The Naked Don't Fear the Water by Matthieu Aikins

The Naked Don't Fear the Water by Matthieu Aikins

Author:Matthieu Aikins
Language: eng
Format: epub
Publisher: HarperCollins
Published: 2021-12-22T00:00:00+00:00


Part III

The Camp

13

On every island, the people watch the sea. On Lesbos, spring brought the little boats. If you stood on the northern headlands, you could see them coming from the Turkish side of the channel, dots that grew larger until you could make out the bright life jackets and hear the whine of the engines, then the people’s cries as they came through the surf. They landed on the beach if they were lucky, on the rocks if not.

The boats arrived like messages from distant wars; some years brought more than others. In 2014, as Syria burned, some forty thousand people landed on the Greek islands, the most yet. Over the winter, when the sea turned stormy, only the most desperate made the crossing. But the following spring, of 2015, when the weather warmed again, it became clear that this would be a year unlike any other.

That March, almost eight thousand came ashore on the islands, an unusually high monthly number. The flow doubled in April, and kept increasing so that fifty-five thousand landed in July. By then, the world was waking to the crisis, and the media flocked to Lesbos, the photographers stalking beaches turned orange with discarded jackets. Their cameras watched as the boat people flung themselves to the sand and wept with joy, thanked God and took selfies, and then started walking. At the overwhelmed registrations center, the Greek authorities handed out pieces of paper ordering the migrants to self-deport, and then let them board the ferry to Athens, where they headed north through the Balkans, into Europe.

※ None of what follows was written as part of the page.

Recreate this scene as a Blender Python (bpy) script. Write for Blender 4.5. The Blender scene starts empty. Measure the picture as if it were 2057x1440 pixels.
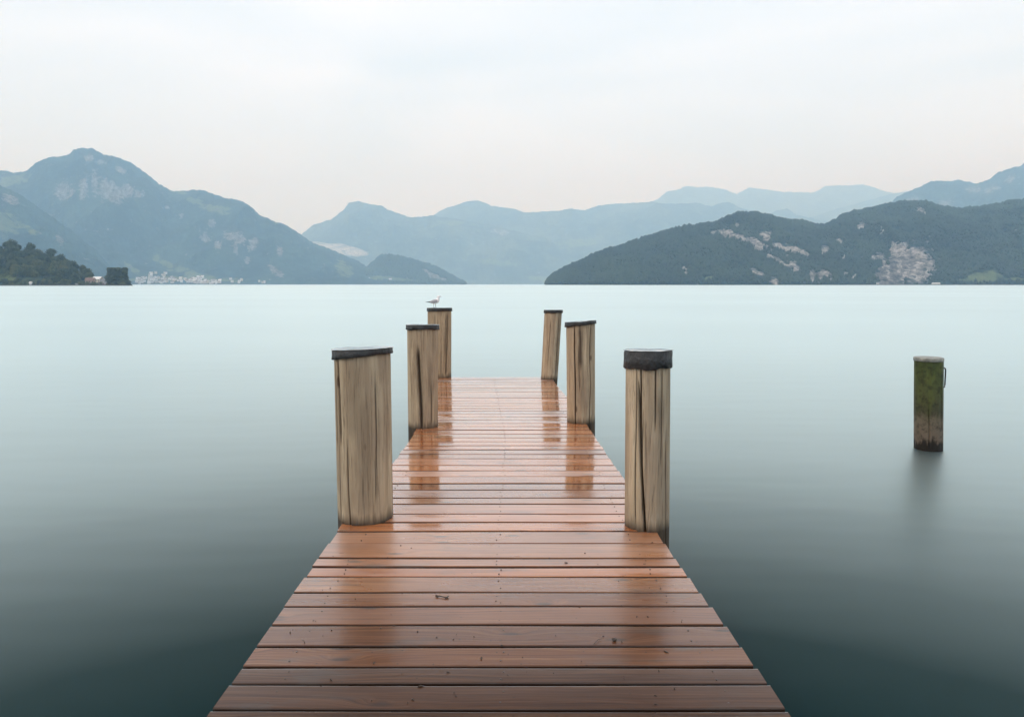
import bpy, bmesh, math, random
import numpy as np
from mathutils import Vector

scene = bpy.context.scene
R = math.radians
random.seed(7)

# ------------------------------------------------------------------ camera
F_PX = 1371.0                       # focal length in photo pixels (2057 wide)
HORIZON = 571.0
PITCH = math.atan((720.0 - HORIZON) / F_PX)
H_DECK = 1.60                       # eye above deck
Z_DECK = 0.50                       # deck top above water
Z_CAM = H_DECK + Z_DECK
cam_data = bpy.data.cameras.new("camera")
cam_data.sensor_fit = 'HORIZONTAL'
cam_data.sensor_width = 36.0
cam_data.lens = 36.0 * F_PX / 2057.0
cam_data.clip_start = 0.05
cam_data.clip_end = 120000.0
cam = bpy.data.objects.new("camera", cam_data)
scene.collection.objects.link(cam)
cam.location = (0, 0, Z_CAM)
cam.rotation_euler = (math.pi / 2 - PITCH, 0, 0)
scene.camera = cam

# ------------------------------------------------------------------ sky, sun, exposure
SUN_EL, SUN_AZ = 42.0, 243.0        # azimuth clockwise from +Y
world = bpy.data.worlds.new("World")
scene.world = world
world.use_nodes = True
wn, wl = world.node_tree.nodes, world.node_tree.links
wn.clear()
w_out = wn.new('ShaderNodeOutputWorld')
w_bg = wn.new('ShaderNodeBackground'); w_bg.inputs['Strength'].default_value = 0.1
w_sky = wn.new('ShaderNodeTexSky'); w_sky.sky_type = 'NISHITA'; w_sky.sun_disc = False
w_sky.sun_elevation = R(SUN_EL); w_sky.sun_rotation = R(SUN_AZ)
w_tc = wn.new('ShaderNodeTexCoord')
w_map = wn.new('ShaderNodeMapping'); w_map.inputs['Scale'].default_value = (1.0, 1.0, 4.0)
w_map.inputs['Rotation'].default_value = (0, 0.12, 0.3)
w_n1 = wn.new('ShaderNodeTexNoise'); w_n1.inputs['Scale'].default_value = 1.7
w_n1.inputs['Detail'].default_value = 3.5; w_n1.inputs['Roughness'].default_value = 0.48
w_n1.inputs['Distortion'].default_value = 0.5
w_ramp = wn.new('ShaderNodeValToRGB')
w_ramp.color_ramp.elements[0].position = 0.36; w_ramp.color_ramp.elements[0].color = (0.84, 0.90, 0.94, 1)
w_ramp.color_ramp.elements[1].position = 0.62; w_ramp.color_ramp.elements[1].color = (1.06, 1.06, 1.06, 1)
w_gain = wn.new('ShaderNodeVectorMath'); w_gain.operation = 'SCALE'; w_gain.inputs['Scale'].default_value = 8.35
w_mix = wn.new('ShaderNodeMix'); w_mix.data_type = 'RGBA'; w_mix.inputs[0].default_value = 0.93
wl.new(w_tc.outputs['Generated'], w_map.inputs['Vector'])
wl.new(w_map.outputs['Vector'], w_n1.inputs['Vector'])
wl.new(w_n1.outputs['Fac'], w_ramp.inputs['Fac'])
# overcast veil: cooler low down, whiter overhead
w_sep = wn.new('ShaderNodeSeparateXYZ'); wl.new(w_tc.outputs['Generated'], w_sep.inputs[0])
w_el = wn.new('ShaderNodeValToRGB')
w_el.color_ramp.elements[0].position = 0.0; w_el.color_ramp.elements[0].color = (0.86, 1.12, 1.42, 1)
w_el.color_ramp.elements[1].position = 0.55; w_el.color_ramp.elements[1].color = (1.12, 1.14, 1.20, 1)
wl.new(w_sep.outputs['Z'], w_el.inputs['Fac'])
w_mul = wn.new('ShaderNodeVectorMath'); w_mul.operation = 'MULTIPLY'
wl.new(w_ramp.outputs['Color'], w_mul.inputs[0]); wl.new(w_el.outputs['Color'], w_mul.inputs[1])
wl.new(w_mul.outputs['Vector'], w_gain.inputs[0])
wl.new(w_sky.outputs['Color'], w_mix.inputs[6])
wl.new(w_gain.outputs['Vector'], w_mix.inputs[7])
wl.new(w_mix.outputs[2], w_bg.inputs['Color'])
wl.new(w_bg.outputs['Background'], w_out.inputs['Surface'])

sun_data = bpy.data.lights.new("sun", 'SUN')
sun_data.energy = 1.0
sun_data.angle = R(25)
sun_data.color = (1.0, 0.97, 0.92)
sun = bpy.data.objects.new("sun", sun_data)
scene.collection.objects.link(sun)
_d = Vector((math.sin(R(SUN_AZ)) * math.cos(R(SUN_EL)), math.cos(R(SUN_AZ)) * math.cos(R(SUN_EL)), math.sin(R(SUN_EL))))
sun.rotation_euler = _d.to_track_quat('Z', 'Y').to_euler()

scene.view_settings.view_transform = 'Standard'
scene.view_settings.look = 'None'
scene.view_settings.gamma = 1.0
scene.view_settings.exposure = 0.5
scene.view_settings.use_curve_mapping = False
scene.render.engine = 'CYCLES'
cy = scene.cycles
cy.max_bounces = 9; cy.diffuse_bounces = 3; cy.glossy_bounces = 3; cy.transmission_bounces = 2
cy.volume_bounces = 6
cy.use_denoising = True
cy.caustics_reflective = False; cy.caustics_refractive = False

# ------------------------------------------------------------------ helpers
CP, SP = math.cos(PITCH), math.sin(PITCH)
def pdir(px, py):
    """direction through a photo pixel, with forward component 1"""
    u = (px - 1028.5) / F_PX; v = (720.0 - py) / F_PX
    return (u, CP + v * SP, -SP + v * CP)
def on_plane(px, py, z):
    d = pdir(px, py); t = (z - Z_CAM) / d[2]
    return (d[0] * t, d[1] * t, z)
def at_depth(px, py, Y):
    d = pdir(px, py); t = Y / d[1]
    return (d[0] * t, Y, Z_CAM + d[2] * t)
def fwd(p):
    return p[1] * CP - (p[2] - Z_CAM) * SP

def tag(o, label=None, cat=None, group=None, kind=None):
    if label: o['label'] = label
    if cat: o['category'] = cat
    if group: o['group'] = group
    if kind: o['kind'] = kind
    return o
def link(name, me, m=None, parent=None, smooth=False):
    o = bpy.data.objects.new(name, me)
    scene.collection.objects.link(o)
    if m is not None and not me.materials: me.materials.append(m)
    if parent is not None: o.parent = parent
    if smooth: me.shade_smooth()
    return o
def empty(name, loc, rz=0.0):
    o = bpy.data.objects.new(name, None)
    scene.collection.objects.link(o)
    o.empty_display_size = 0.2
    o.location = loc; o.rotation_euler = (0, 0, rz)
    return o
def mesh_np(name, V, Fq):
    """V (n,3), Fq (m,k) equal-sized faces"""
    V = np.asarray(V, dtype=np.float32); Fq = np.asarray(Fq, dtype=np.int32)
    me = bpy.data.meshes.new(name)
    m, k = Fq.shape
    me.vertices.add(len(V)); me.vertices.foreach_set('co', V.ravel())
    me.loops.add(m * k); me.loops.foreach_set('vertex_index', Fq.ravel())
    me.polygons.add(m)
    me.polygons.foreach_set('loop_start', np.arange(0, m * k, k, dtype=np.int32))
    me.update(calc_edges=True); me.validate()
    return me
def attr(me, name, vals):
    a = me.attributes.new(name, 'FLOAT', 'POINT')
    a.data.foreach_set('value', np.asarray(vals, dtype=np.float32).ravel())
def grid_faces(nr, nc, wrap=False):
    r = np.arange(nr - 1)[:, None]; c = np.arange(nc if wrap else nc - 1)[None, :]
    c2 = (c + 1) % nc
    a = r * nc + c; b = r * nc + c2; d = (r + 1) * nc + c; e = (r + 1) * nc + c2
    return np.stack([a, b, e, d], -1).reshape(-1, 4)

def _hash(ix, iy, s):
    h = (ix.astype(np.int64) * 374761393 + iy.astype(np.int64) * 668265263 + s * 974634777) & 0xffffffff
    h = ((h ^ (h >> 13)) * 1274126177) & 0xffffffff
    return ((h ^ (h >> 16)) & 0xffff) / 65535.0
def vnoise(x, y, s=0):
    x = np.asarray(x, float); y = np.asarray(y, float)
    x, y = np.broadcast_arrays(x, y)
    ix = np.floor(x); iy = np.floor(y); fx = x - ix; fy = y - iy
    fx = fx * fx * (3 - 2 * fx); fy = fy * fy * (3 - 2 * fy)
    a = _hash(ix, iy, s); b = _hash(ix + 1, iy, s); c = _hash(ix, iy + 1, s); d = _hash(ix + 1, iy + 1, s)
    return a + (b - a) * fx + (c - a) * fy + (a - b - c + d) * fx * fy
def fbm(x, y, s=0, o=4):
    t = 0; a = 0.5; n = 0
    for k in range(o):
        t = t + a * vnoise(np.asarray(x) * 2 ** k, np.asarray(y) * 2 ** k, s + k * 17); n += a; a *= 0.5
    return t / n

class MB:
    """collects polygons into one mesh"""
    def __init__(s): s.v = []; s.f = []
    def add(s, V, Fs):
        o = len(s.v); s.v += [tuple(p) for p in V]; s.f += [tuple(i + o for i in f) for f in Fs]
    def box(s, x0, x1, y0, y1, z0, z1):
        V = [(x0, y0, z0), (x1, y0, z0), (x1, y1, z0), (x0, y1, z0), (x0, y0, z1), (x1, y0, z1), (x1, y1, z1), (x0, y1, z1)]
        s.add(V, [(3, 2, 1, 0), (4, 5, 6, 7), (0, 1, 5, 4), (1, 2, 6, 5), (2, 3, 7, 6), (3, 0, 4, 7)])
    def tube(s, pts, rad, n=8):
        pts = [Vector(p) for p in pts]
        if not hasattr(rad, '__len__'): rad = [rad] * len(pts)
        V = []; Fs = []
        for i, p in enumerate(pts):
            d = (pts[min(i + 1, len(pts) - 1)] - pts[max(i - 1, 0)]).normalized()
            a = d.cross(Vector((0, 0, 1)) if abs(d.z) < 0.9 else Vector((1, 0, 0))).normalized(); b = d.cross(a)
            for k in range(n):
                t = 2 * math.pi * k / n
                V.append(p + a * math.cos(t) * rad[i] + b * math.sin(t) * rad[i])
        for i in range(len(pts) - 1):
            for k in range(n):
                Fs.append((i * n + k, i * n + (k + 1) % n, (i + 1) * n + (k + 1) % n, (i + 1) * n + k))
        Fs.append(tuple(range(n))[::-1]); Fs.append(tuple((len(pts) - 1) * n + k for k in range(n)))
        s.add(V, Fs)
    def build(s, name, m, parent=None, smooth=False):
        me = bpy.data.meshes.new(name); me.from_pydata(s.v, [], s.f); me.update()
        return link(name, me, m, parent, smooth)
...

In August, a hundred thousand people landed in the Greek islands, most of them on Lesbos. A majority were Syrian, and there were unusual numbers of women and children among them, as it became apparent that you could travel safely once you reached solid ground. By December, a third of those coming ashore were underage. Not all made the crossing: of the 800 dead or missing at sea that year, 270 were children.

It was pandemonium on the beaches. Some days it seemed like the end of the world: And the sea gave up the dead which were in it. Corpses washed up without head or limbs; others were untouched, as if asleep. The fishers’ names for the shore changed, one resident would later write. A rock they’d called the Seal was now the Old Man. Some locals refused to catch fish, saying they were fed from the corpses of drowned immigrants.

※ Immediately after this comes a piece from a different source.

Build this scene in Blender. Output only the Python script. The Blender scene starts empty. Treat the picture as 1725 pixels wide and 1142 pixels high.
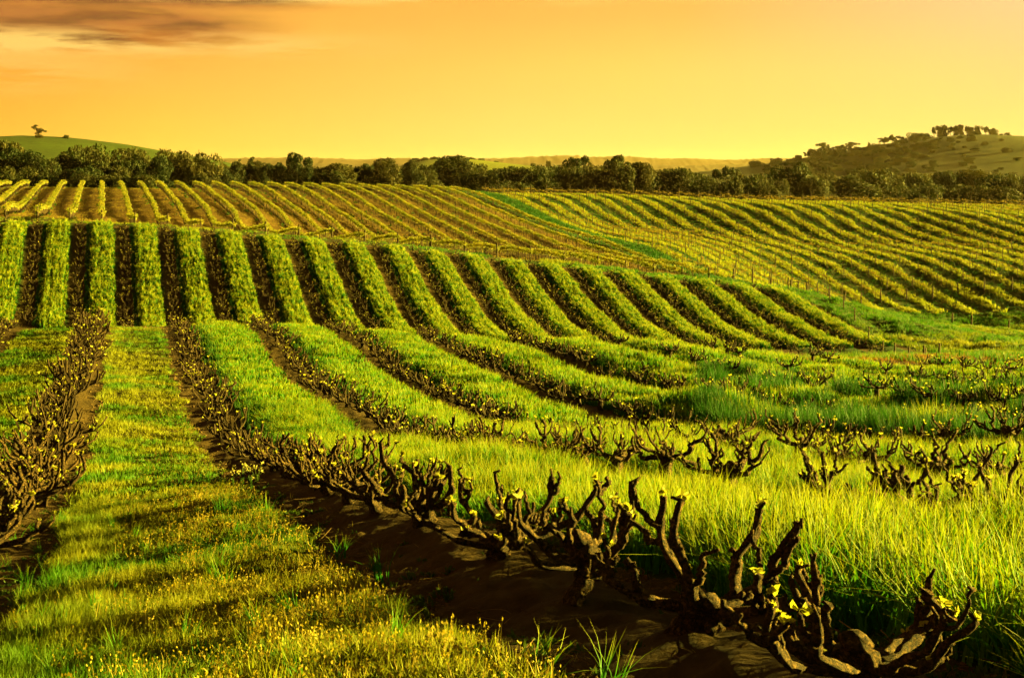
import bpy, math
import numpy as np
R = np.random.default_rng(7)
sc = bpy.context.scene
rad = math.radians

# ------------------------------------------------------------------ camera, sky, sun, exposure
FPX, W0, H0, HZ = 2400., 1725., 1142., 290.
cd = bpy.data.cameras.new('camera'); cam = bpy.data.objects.new('camera', cd); sc.collection.objects.link(cam)
cam.location = (0, 0, 0); cam.rotation_euler = (rad(90), 0, 0)
cd.sensor_width = 36.; cd.lens = 36.*FPX/W0; cd.shift_y = -(H0/2-HZ)/W0
cd.clip_start = .1; cd.clip_end = 20000
sc.camera = cam
SUN_AZ, SUN_EL = rad(76), rad(10.8)          # azimuth from +Y towards +X
sd = bpy.data.lights.new('sun', 'SUN'); sun = bpy.data.objects.new('sun', sd); sc.collection.objects.link(sun)
sd.energy = 5.0; sd.angle = rad(.6); sd.color = (1., .79, .10)
sun.rotation_euler = (rad(90)-SUN_EL, 0, math.pi-SUN_AZ)
sun.location = (200, 60, 80)
sc.view_settings.view_transform = 'Standard'; sc.view_settings.look = 'None'
sc.view_settings.exposure = 3.45; sc.view_settings.gamma = 1.0
sc.view_settings.use_curve_mapping = False
sc.cycles.max_bounces = 4; sc.cycles.diffuse_bounces = 2; sc.cycles.glossy_bounces = 1; sc.cycles.transmission_bounces = 2; sc.cycles.use_adaptive_sampling = True; sc.cycles.adaptive_threshold = .03
sc.cycles.volume_bounces = 1; sc.cycles.transparent_max_bounces = 8
sc.cycles.use_denoising = True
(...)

On September 2, a family of four got into a boat in Turkey. They were Syrian Kurds from the city of Kobani, where, three months earlier, ISIS had massacred more than two hundred people. In the predawn darkness, the boat capsized in rough seas; the mother and her two boys drowned. At sunrise, the three-year-old—Alan Kurdi, or Aylan as he would be known to the world—was found on the beach. A Turkish photographer shot the scene: a child collapsed forward the way exhausted toddlers will, his red shirt hiked to show his white belly, a wave lapping his brow.